Позднее они возьмут за это реванш. Они сполна воздадут все зло, которое по тактическим соображениям вынуждены были какое-то время прятать. Они будут расплачиваться за свое временное поражение беспощадно и жестоко. Они возьмут свое с лихвой. Но сейчас их недовольство только скапливается. Их осуждение не достигает слуха актрисы.
Московское небо кажется ей безоблачным. Победный гул гастролей отзывается в душе торжеством. Она безбоязненно смотрит в лицо будущему. Все представляется ей возможным и достижимым.
Она чувствует себя победительницей.
Кажется, впервые счастье само идет ей навстречу.
Как это бывает обычно, удачи приходят на всех направлениях. Именно в эту, лучшую пору, ее жизнь прорезает свет личного счастья. К ней приходит огромная и, может быть, единственная настоящая любовь.
Она соединяет ее на несколько лет с Модестом Писаревым.
Они встречались и раньше. Скитания по провинции уже не раз сводили их вместе. Они всегда радовались друг другу и охотно возобновляли прерванную отъездом дружбу.

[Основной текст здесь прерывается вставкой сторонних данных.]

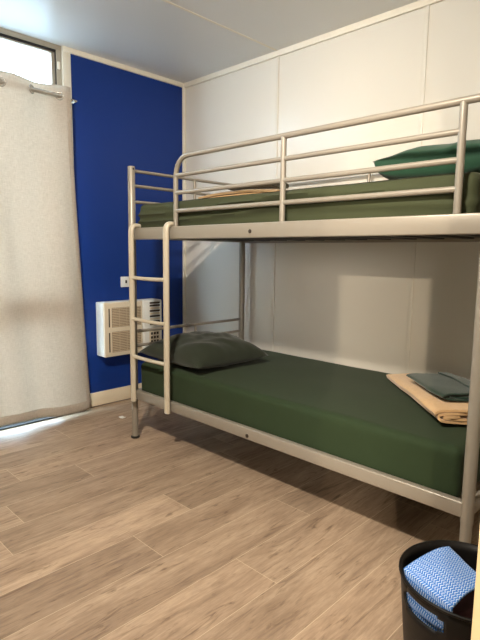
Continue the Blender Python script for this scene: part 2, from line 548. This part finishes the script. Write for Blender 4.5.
rod = empty('curtain_rod', (ROD_X, -1.6, ROD_Z), 'brushed steel curtain rod along the top of the window', 'curtain rod')
MB().tube([(ROD_X, -2.45, ROD_Z), (ROD_X, -1.03, ROD_Z)], 0.0135, 16).build('pole', M['chrome'], rod)
m = MB(); m.lathe([(0.0135, 0), (0.019, 0.002), (0.019, 0.018), (0.012, 0.022)], (ROD_X, -1.036, ROD_Z), 'Y', 20)
m.build('finial', M['chrome'], rod)
m = MB()
m.tube([(0.012, -0.965, ROD_Z - 0.012), (ROD_X, -0.965, ROD_Z - 0.012)], 0.006, 10)
m.tube([(ROD_X, -1.02, ROD_Z - 0.004), (ROD_X, -0.955, ROD_Z - 0.008)], 0.005, 10)
m.lathe([(0.012, 0.0125), (0.012, 0.015), (0.006, 0.017)], (0, -0.965, ROD_Z - 0.012), 'X', 16)
m.build('bracket', M['chrome'], rod)

# ------------------------------------------------------------------ air conditioner on the blue wall
ac = empty('air_conditioner', (0.0, -0.565, 0.38), 'cream window air conditioner set in the blue wall behind the bed ladder', 'air conditioner')
Y0, Y1, Z0, Z1, XF = -0.806, -0.318, 0.372, 0.756, 0.12
yd = -0.49    # division between grille side and control side
m = MB()
m.box((0.0005, Y0, Z0), (XF - 0.022, Y1, Z1), 0.008, 3)
m.build('casing', M['plside'], ac)
m = MB(); m.box((XF - 0.024, Y0, Z0), (XF - 0.004, yd, Z1), 0.006, 3)
m.build('front_frame', M['plastic'], ac)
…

Они много играли вдвоем. Репертуар их был однороден, и лучших партнеров, чем они оба, сыскать бы, пожалуй, не удалось. От их соседства на сцене выигрывал талант каждого. Они легко понимали друг друга и, даже не сговариваясь, знали, что в спектакле будет подхвачено любое внутреннее движение, любая новая и внезапно возникшая интонация. Когда они выступали вдвоем, они ощущали взаимную поддержку и в общении обретали желанную сценическую свободу.
Они общались и за пределами сцены.
Их многое объединяло. У них были общие вкусы. Они относились к искусству с одинаковой глубиной и одинаково жертвенно любили театр. Они сходились даже в общественных взглядах. И то, к чему Стрепетова тянулась интуитивно, у Писарева складывалось в стройную и продуманную жизненную систему.
При этом трудно было найти людей более разных.
Они познакомились в Симбирске, где Стрепетова еще с трудом становилась на ноги, а Писарев только что начинал. Обоим приходилось не сладко и оба страдали от своего одиночества. По пути со спектакля или в перерыве между двумя репетициями они делились друг с другом. Впрочем, делилась больше Стрепетова. Она не жаловалась. Она гневно изобличала несправедливость и подлости, которых в симбирском театре хватало с избытком.